Malaysia’s Cradle to co-invest $7m in four firms

Cradle Fund Sdn Bhd, an agency under Malaysia’s finance ministry, has signed a co-investment partnership with four firms, pledging a combined amount of MYR 23 million ($7 million) over the next two years.

The four investor firms are Fatfish Ventures Sdn Bhd, OSK Ventures International Bhd, Japanese firm CoEnt Venture Partners Pte Ltd and Singapore-based Crystal Horse Investments Pte Ltd.

The four firms are offering a total co-investment amount of MYR 11.5 million ($3.5 million) for the next two years. OSK Ventures, however, is offering its MYR 5 million ($1.5 million) portion over a period of three years.

For Cradle, a private-public initiative between the Finance Ministry and MyEG Services Bhd, this deal marks a change from its earlier model, where it disbursed grants, and did not take an equity interest.

Co-investment entails matching the investment made by the private equity, venture capital or angel investor partners, and taking an equity interest in these firms.

Annually, Cradle generates an average of MYR 20 million to MYR 30 million ($6.06 million to $9.1 million) of investments. With this partnership, the fund has hit one-third of its 2015 investment target.

Cradle CEO Nazrin Hassan said the agency will invest equally in three to ten Malaysian technology startups, with each partner.

The matching investment in each startup would be up to a maximum of MYR 500,000 ($151,000).

“That means the total matching investment may come up to about MYR 1 million each, with a minimum of 23 deals, over a period of two years,” he said when announcing the partnership.

Going forward, Cradle will cease its grant co-investments model, save for the existing deals and partnership with Golden Gates Ventures Pte Ltd. Instead, it will provide equity investments, subject to the approval from the Finance Ministry,

With this  “landmark shift in the evolution of the fund’s role”, Cradle is hoping that by 2017,  70% of its allocated early stage funding would be in the form of equity co-investment . “I foresee the bulk of remaining 30% as direct grants for prototype funding. The 70% will be in the commercialisation stage,” Hassan  said.

According to him the change in strategy of the fund was in line with the government’s intent to reduce the dependence on grants and move towards private sector driven market instruments like equity and debt. “This is one way we are improving the grant funding ecosystem, and learning from the private investors on how to exit from our investments,” he explained adding that Cradle will transform into a revenue-generating organization under this arrangement.

Nazrin told the media that the objective now was to enlarge the pool of co-investors, to achieve the 70% equity investment ratio. For that, Cradle estimates it needs 20 to 30 partners. “There are a lot of partners in the pipeline. People want to come in to Malaysia. Appetite for Malaysian deals is there,” he said.

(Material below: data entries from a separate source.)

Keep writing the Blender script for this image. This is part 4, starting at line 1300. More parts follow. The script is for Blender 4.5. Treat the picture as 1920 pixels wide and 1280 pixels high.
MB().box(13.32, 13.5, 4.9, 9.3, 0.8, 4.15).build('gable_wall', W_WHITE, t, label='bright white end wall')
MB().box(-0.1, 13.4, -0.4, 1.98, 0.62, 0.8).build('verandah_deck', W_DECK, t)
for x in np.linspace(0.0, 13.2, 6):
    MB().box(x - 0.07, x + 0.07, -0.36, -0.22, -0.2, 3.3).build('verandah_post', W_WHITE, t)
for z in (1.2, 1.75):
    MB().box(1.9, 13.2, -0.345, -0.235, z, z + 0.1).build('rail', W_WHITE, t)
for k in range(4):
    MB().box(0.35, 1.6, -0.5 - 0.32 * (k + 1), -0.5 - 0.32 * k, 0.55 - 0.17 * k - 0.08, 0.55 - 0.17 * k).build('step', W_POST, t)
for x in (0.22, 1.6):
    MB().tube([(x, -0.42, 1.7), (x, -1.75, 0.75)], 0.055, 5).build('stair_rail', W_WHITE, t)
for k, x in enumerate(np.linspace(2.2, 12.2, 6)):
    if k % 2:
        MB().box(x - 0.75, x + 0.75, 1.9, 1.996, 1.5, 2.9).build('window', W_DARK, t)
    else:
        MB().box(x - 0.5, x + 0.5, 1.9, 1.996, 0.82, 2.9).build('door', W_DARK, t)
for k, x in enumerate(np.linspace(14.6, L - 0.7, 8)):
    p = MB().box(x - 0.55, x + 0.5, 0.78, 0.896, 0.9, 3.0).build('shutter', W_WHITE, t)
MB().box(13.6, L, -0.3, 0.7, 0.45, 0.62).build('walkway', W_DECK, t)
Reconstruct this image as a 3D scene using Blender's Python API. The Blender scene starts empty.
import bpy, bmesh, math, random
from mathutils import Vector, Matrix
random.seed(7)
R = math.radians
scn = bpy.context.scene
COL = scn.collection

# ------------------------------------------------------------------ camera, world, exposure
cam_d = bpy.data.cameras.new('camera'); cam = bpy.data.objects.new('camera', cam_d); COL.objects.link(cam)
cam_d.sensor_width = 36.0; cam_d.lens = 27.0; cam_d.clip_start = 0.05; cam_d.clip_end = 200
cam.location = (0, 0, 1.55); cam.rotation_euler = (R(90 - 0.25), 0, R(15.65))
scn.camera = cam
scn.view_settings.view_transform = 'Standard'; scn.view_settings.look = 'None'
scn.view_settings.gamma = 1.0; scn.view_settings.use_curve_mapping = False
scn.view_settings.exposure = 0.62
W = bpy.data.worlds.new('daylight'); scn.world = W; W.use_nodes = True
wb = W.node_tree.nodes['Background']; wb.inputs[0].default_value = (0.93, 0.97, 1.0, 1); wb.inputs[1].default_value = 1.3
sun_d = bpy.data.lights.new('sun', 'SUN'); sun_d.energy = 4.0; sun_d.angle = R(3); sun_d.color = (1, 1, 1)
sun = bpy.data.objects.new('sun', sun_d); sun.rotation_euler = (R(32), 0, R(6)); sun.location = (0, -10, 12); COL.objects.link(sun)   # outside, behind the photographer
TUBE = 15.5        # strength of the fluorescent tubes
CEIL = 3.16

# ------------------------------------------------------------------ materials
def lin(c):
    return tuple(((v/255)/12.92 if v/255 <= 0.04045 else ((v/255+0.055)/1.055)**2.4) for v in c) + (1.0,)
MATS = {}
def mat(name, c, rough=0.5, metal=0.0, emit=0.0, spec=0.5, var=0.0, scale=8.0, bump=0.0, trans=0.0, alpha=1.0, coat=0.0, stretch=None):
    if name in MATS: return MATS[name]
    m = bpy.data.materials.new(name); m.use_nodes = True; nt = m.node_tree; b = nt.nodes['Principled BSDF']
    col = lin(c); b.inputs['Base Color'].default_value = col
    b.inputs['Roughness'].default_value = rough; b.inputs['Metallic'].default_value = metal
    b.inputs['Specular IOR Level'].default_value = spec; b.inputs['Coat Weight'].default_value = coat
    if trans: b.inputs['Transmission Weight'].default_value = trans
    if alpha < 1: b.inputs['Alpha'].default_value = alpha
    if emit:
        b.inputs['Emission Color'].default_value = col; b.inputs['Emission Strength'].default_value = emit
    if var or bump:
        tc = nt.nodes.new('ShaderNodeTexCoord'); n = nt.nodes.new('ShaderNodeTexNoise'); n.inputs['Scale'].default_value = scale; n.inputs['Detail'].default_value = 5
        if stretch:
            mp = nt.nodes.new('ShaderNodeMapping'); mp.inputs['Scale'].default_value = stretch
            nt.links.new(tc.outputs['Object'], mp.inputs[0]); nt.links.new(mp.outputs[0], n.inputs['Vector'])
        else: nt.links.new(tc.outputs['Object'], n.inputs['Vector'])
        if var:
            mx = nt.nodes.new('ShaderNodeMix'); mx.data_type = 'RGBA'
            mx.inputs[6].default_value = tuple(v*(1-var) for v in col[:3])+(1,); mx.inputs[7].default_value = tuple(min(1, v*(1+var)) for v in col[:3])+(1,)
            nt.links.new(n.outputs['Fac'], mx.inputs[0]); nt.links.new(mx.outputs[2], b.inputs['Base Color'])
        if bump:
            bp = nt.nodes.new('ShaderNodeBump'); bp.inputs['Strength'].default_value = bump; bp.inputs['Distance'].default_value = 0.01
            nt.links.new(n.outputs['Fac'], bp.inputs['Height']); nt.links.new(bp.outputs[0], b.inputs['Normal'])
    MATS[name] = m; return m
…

“There is also no shortage of demand from the startups; we already have a standing demand of about 80 applications,” he disclosed.

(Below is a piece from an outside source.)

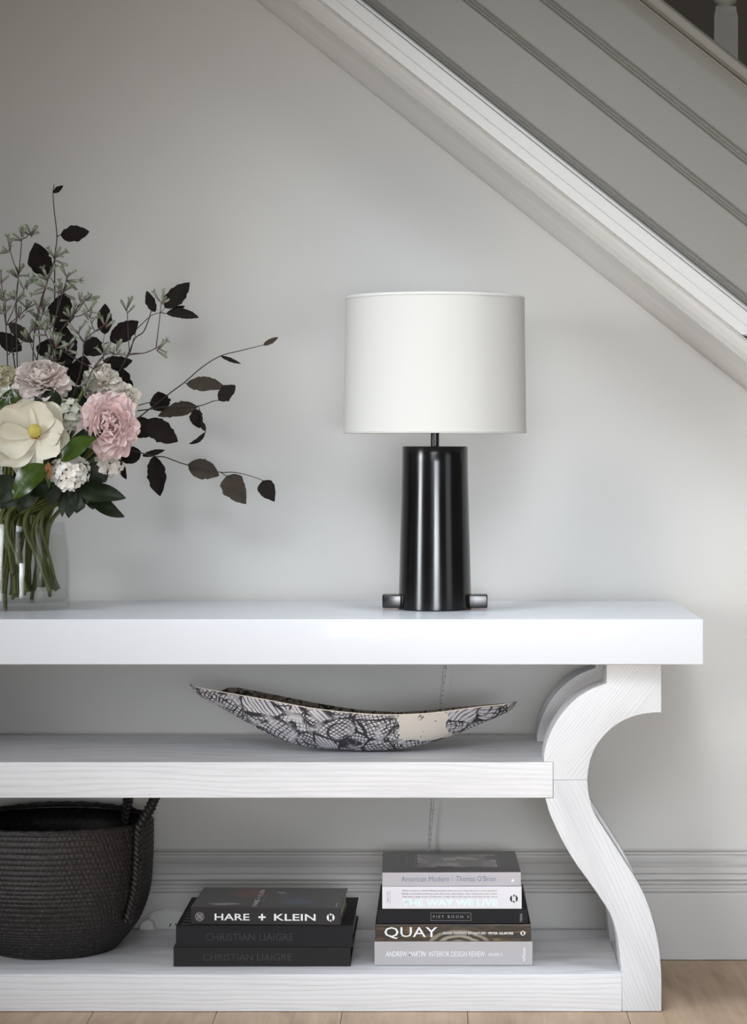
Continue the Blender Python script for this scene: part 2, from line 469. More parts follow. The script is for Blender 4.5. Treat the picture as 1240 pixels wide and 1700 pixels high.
# drum shade: fabric inside and out with a folded rim
M['shade'] = mat('linen_shade', (227, 226, 222), 0.85, 0.1)
t = NT(M['shade']); v = t.coords(kind='Object')
wv = t.n('ShaderNodeTexWave', wave_type='BANDS', bands_direction='Z'); wv.inputs['Scale'].default_value = 320; wv.inputs['Distortion'].default_value = 1.5; wv.inputs['Detail'].default_value = 1
t.l(v, wv.inputs['Vector']); nz = t.noise(v, 500, 2)
t.bump(t.math('ADD', wv.outputs['Fac'], nz.outputs['Fac']), 0.12, 0.0005)
t.b.inputs['Subsurface Weight'].default_value = 0.0
tr = t.n('ShaderNodeBsdfTranslucent'); tr.inputs['Color'].default_value = (0.9, 0.88, 0.84, 1)
mx = t.n('ShaderNodeMixShader'); mx.inputs[0].default_value = 0.22
out = t.t.nodes['Material Output']
t.l(t.b.outputs[0], mx.inputs[1]); t.l(tr.outputs[0], mx.inputs[2]); t.l(mx.outputs[0], out.inputs['Surface'])
rb, rt_ = 151.5 * k, 148.5 * k
zb_, zt_ = hz(719.5), hz(493.5)
th_ = .0012
MB().lathe([(rb - th_, zb_ + .001), (rb, zb_), (rb + .0006, zb_ + .001), (rb + .0006, zb_ + .005), (rb, zb_ + .0055), (rt_, zt_ - .0055), (rt_ + .0006, zt_ - .005), (rt_ + .0006, zt_ - .001), (rt_, zt_), (rt_ - th_, zt_ - .001), (rb - th_, zb_ + .001)], 96).build('shade', M['shade'], lamp, smooth='auto')
MB().tube([(-(rb - .002), 0, zb_ + .03), (rb - .002, 0, zb_ + .03)], .0016, 8).tube([(0, -(rb - .002), zb_ + .03), (0, rb - .002, zb_ + .03)], .0016, 8).build('shade_spider', M['black'], lamp)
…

Unlike its partners, who will be directly involved in the direction and management of the startups they fund, Cradle will take a more passive role by providing coaching, support and value-add services to the startups.

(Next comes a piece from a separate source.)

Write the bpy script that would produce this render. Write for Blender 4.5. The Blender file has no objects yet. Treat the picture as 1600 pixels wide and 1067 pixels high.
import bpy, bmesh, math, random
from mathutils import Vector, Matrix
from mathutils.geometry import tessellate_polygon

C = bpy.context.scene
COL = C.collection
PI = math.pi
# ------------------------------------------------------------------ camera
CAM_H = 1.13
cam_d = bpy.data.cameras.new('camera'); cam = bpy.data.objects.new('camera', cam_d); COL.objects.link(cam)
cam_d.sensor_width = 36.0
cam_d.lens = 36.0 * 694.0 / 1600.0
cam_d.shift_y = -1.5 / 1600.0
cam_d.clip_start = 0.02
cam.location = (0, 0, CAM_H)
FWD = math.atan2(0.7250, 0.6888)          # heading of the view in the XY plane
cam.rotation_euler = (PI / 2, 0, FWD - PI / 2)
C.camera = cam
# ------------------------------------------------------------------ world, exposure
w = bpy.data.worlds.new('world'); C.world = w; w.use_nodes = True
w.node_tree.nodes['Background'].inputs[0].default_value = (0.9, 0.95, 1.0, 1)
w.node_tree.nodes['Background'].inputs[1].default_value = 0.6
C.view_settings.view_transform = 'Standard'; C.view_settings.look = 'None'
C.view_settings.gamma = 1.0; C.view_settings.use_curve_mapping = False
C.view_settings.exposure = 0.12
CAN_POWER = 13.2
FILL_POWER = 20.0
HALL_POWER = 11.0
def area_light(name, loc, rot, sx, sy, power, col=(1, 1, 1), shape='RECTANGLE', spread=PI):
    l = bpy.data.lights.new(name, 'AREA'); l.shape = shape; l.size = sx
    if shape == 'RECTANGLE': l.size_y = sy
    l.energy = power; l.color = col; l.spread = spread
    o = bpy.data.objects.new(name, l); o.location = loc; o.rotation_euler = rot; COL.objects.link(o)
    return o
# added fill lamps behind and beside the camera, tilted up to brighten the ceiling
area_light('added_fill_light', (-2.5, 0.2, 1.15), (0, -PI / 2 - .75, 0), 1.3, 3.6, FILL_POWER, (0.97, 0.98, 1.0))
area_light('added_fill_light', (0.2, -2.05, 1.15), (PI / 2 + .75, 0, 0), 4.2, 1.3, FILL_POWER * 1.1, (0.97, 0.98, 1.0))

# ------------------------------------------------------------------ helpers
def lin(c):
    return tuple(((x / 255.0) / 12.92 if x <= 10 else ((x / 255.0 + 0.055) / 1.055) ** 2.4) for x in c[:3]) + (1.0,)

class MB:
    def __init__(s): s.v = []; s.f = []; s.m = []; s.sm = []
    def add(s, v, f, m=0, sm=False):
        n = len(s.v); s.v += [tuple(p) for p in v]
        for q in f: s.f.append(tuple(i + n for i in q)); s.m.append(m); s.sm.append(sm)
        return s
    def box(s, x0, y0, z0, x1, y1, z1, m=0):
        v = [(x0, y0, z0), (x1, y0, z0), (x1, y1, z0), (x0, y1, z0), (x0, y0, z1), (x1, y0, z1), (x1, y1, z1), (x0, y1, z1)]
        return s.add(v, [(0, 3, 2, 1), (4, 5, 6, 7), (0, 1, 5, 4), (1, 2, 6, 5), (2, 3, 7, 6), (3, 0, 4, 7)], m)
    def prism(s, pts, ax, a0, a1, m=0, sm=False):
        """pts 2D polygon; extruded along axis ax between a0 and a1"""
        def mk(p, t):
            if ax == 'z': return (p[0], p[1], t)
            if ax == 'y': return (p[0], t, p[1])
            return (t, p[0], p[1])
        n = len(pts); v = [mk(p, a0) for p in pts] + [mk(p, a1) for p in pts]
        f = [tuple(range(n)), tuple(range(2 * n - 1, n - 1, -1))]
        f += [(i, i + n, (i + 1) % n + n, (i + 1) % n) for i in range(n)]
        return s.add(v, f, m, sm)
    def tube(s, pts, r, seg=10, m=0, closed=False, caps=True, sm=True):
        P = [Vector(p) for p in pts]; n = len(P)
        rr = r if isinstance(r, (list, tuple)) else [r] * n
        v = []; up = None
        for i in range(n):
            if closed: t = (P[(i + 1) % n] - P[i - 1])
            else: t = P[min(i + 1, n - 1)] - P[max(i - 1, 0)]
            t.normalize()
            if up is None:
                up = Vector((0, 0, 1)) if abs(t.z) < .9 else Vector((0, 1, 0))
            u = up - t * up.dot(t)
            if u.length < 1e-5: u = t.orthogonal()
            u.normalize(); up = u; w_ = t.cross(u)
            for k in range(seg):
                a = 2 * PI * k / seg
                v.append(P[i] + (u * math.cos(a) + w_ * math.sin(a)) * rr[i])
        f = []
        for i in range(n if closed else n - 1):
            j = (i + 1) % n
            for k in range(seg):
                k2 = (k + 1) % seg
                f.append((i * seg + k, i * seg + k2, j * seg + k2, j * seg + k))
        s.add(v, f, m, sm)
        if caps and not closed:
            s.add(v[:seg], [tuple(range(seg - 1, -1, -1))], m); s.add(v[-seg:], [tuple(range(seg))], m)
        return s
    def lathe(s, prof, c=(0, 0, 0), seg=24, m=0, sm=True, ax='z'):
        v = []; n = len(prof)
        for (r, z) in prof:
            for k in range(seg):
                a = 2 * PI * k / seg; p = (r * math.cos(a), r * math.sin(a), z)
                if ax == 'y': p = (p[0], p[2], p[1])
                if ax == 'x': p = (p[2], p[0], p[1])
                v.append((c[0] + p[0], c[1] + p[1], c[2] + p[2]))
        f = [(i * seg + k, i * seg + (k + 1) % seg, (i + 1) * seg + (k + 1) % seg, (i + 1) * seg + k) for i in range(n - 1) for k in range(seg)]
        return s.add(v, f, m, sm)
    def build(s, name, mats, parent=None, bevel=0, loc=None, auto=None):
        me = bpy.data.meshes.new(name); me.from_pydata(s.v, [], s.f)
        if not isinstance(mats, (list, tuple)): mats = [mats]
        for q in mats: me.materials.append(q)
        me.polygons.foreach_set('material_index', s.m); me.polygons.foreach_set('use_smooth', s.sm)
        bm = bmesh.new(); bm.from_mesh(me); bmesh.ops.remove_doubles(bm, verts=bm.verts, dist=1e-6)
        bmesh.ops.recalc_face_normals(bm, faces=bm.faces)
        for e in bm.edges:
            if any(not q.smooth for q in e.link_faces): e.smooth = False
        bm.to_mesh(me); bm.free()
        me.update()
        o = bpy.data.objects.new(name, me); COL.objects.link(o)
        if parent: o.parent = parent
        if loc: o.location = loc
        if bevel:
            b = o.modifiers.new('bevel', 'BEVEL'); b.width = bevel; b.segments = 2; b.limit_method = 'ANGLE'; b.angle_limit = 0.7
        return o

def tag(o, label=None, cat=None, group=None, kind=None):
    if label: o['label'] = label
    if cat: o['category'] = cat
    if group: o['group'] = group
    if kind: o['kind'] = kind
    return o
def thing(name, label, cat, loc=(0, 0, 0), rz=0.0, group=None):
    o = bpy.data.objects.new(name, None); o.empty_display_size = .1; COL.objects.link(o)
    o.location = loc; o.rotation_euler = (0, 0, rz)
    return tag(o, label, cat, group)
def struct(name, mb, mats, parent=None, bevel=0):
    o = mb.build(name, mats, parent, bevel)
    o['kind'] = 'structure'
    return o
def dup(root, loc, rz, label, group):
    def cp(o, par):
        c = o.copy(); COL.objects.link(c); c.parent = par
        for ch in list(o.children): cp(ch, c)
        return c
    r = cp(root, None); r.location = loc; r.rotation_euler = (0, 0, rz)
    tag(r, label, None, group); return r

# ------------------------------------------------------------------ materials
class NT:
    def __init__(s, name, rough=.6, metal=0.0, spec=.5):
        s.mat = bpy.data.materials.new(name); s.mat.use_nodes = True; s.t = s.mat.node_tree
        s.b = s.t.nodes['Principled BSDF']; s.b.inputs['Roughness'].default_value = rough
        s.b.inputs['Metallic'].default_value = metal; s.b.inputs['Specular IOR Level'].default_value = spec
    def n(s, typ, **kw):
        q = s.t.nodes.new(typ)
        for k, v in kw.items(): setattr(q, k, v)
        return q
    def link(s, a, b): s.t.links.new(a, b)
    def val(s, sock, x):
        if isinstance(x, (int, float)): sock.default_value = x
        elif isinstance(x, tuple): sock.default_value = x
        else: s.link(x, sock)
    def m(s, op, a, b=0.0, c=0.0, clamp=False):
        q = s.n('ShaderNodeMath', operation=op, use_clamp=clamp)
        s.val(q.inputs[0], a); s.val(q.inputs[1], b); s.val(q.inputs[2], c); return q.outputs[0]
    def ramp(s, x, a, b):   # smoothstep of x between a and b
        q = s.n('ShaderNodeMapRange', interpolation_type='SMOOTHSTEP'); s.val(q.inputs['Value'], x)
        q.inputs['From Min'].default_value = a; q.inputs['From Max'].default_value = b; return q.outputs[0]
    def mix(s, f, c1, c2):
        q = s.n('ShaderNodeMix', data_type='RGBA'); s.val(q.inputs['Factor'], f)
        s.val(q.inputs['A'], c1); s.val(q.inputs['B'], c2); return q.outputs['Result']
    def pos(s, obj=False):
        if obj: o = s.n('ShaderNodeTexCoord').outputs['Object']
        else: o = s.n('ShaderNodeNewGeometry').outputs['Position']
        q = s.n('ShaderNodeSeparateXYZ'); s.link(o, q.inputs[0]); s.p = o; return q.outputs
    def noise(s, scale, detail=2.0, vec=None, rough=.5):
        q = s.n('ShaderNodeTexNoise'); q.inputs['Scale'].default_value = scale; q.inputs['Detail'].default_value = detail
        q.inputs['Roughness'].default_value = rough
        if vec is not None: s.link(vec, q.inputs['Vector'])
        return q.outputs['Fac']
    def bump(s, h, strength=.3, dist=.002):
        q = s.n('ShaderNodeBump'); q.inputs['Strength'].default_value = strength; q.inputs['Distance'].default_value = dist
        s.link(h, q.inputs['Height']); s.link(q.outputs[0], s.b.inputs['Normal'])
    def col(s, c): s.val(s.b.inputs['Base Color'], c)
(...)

“The partners will have their pick of the start-ups they want to invest in and we will assist them, but they will at the front,” Nazrin said.

As for stake size in the target company , Fatfish said it usually looks for 10% to 40%, OSK Ventures up to 49% while Crystal Horse seeks a smaller 5% to 20% stake-holding. The return on investment targeted across the board was between 10% and 20%.

This partnership is a second co-investment agreement for Cradle, which had signed its first such agreement with the Singapore-based seed fund provider Golden Gate Ventures, in June this year.

The partnership with Golden Gates had a combine co-investment amount of MYR 5 million ($1.5 million).